3. par une politique de gestion perfectible :

- l'État est doté d'un référentiel technique pour la gestion de ses ponts, qui prévoit notamment un cycle de visites régulières. Mais la méthode d'évaluation des ponts, qui repose sur une inspection visuelle, est insuffisante car elle ne permet que de suivre les dégradations visibles ;

- les gestionnaires de voirie peuvent être confrontés à des pertes d'archives, qui compliquent les opérations de surveillance et d'entretien et nécessitent de procéder à des investigations coûteuses pour reconstituer les éléments d'information techniques.


* 60 Voir annexe 2.

* 61 La circulaire du 16 février 2011 fait de l'ITSEOA le cadre technique de référence devant être appliqué par les gestionnaires des ouvrages d'art que sont les directions interdépartementales des routes (DIR) s'agissant du réseau routier national non concédé.

* 62 Les programmes d'amélioration d'itinéraire (PAI) permettent de planifier les entretiens coordonnés pour les trois domaines chaussés, ouvrages d'art et équipements, en définissant les volumes de travaux.

* 63 Réponse au questionnaire de la mission.

* 64 Voir annexe 3.

* 65 Réponse du ministère auprès du ministre d'État, ministre de la transition écologique et solidaire, chargé des transports à la question écrite n° 05057 de Mme Jacqueline Eustache-Brinio.

* 66 Ponts à poutres précontraintes de type VIPP, buses, murs en terre armée.

* 67 Les agents des DIR sont soit dans une cellule centralisée de la DIR, soit en districts ou centres d'entretien et d'intervention (CEI). Les activités « ouvrages d'art » des agents d'exploitation et des encadrants ne recouvrent le plus souvent qu'une fraction de leur activité, selon la DGITM.

* 68 Réponse au questionnaire de la mission.

* 69 Le Cerema apporte son soutien :

- à l'échelle centrale, par l'apport de son appui et de son expertise technique dans l'élaboration des différentes méthodologies et guides opérationnels ;

- au sein des DIR, en assumant les prestations de l'étude et les qualifications des sections à entretenir et la définition des solutions d'entretien.

* 70 La « méthode départementale » est une méthode développée par le Cerema de gestion des ouvrages d'art adaptée aux spécificités du patrimoine des collectivités.

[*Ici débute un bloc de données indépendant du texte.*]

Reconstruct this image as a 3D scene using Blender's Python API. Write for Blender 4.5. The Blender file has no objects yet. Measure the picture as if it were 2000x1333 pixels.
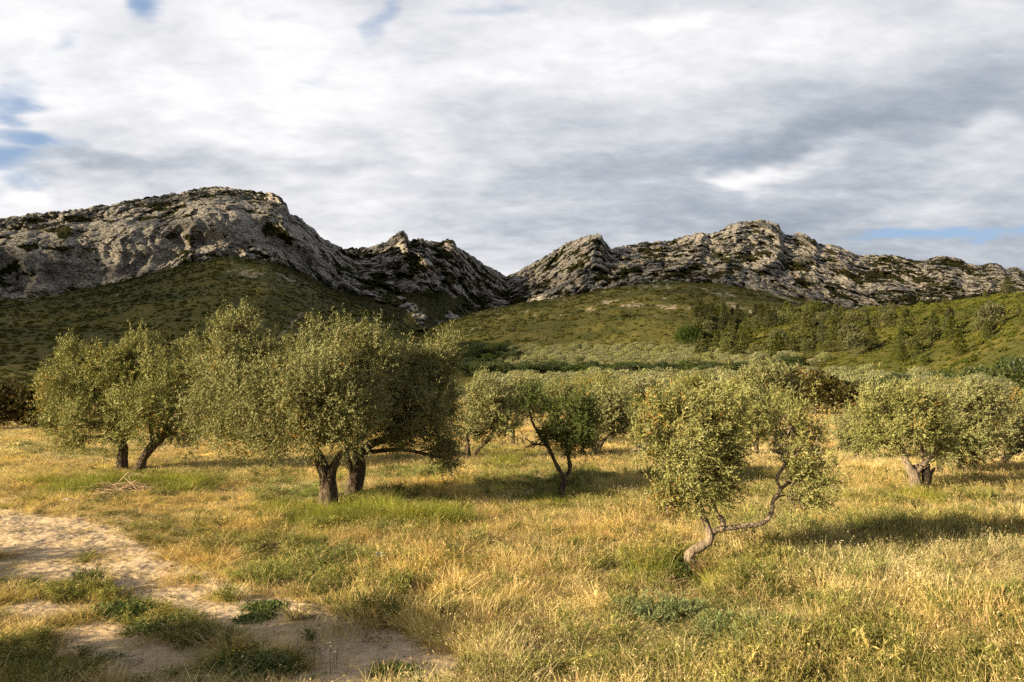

Elle couvre les différents aspects de la gestion des ouvrages (surveillance, évaluation de l'état, programmation des actions de maintenance, aide à la définition d'une politique budgétaire).

* 71 La méthode VSC a été développée en 1999 par le laboratoire régional des ponts et chaussées d'Angers, avec l'appui du laboratoire régional de l'ouest parisien, afin de répondre initialement aux besoins spécifiques des villes en matière de gestion des ouvrages d'art. Son champ d'application a progressivement été élargi à d'autres types de patrimoines.

* 72 Observatoire national de la route (ONR), Rapport 2018.

* 73 En 1972, l'État a transféré aux départements la responsabilité de la gestion de 55 000 kilomètres de routes nationales secondaires. En application de la loi n° 2004-809 du 13 août 2004 relative aux libertés et responsabilités locales, 18 000 kilomètres de routes supplémentaires ont été transférés aux départements.

* 74 Cerema, Surveillance et entretien courant des ouvrages d'art routiers - Guide technique à l'usage des communes, septembre 2018.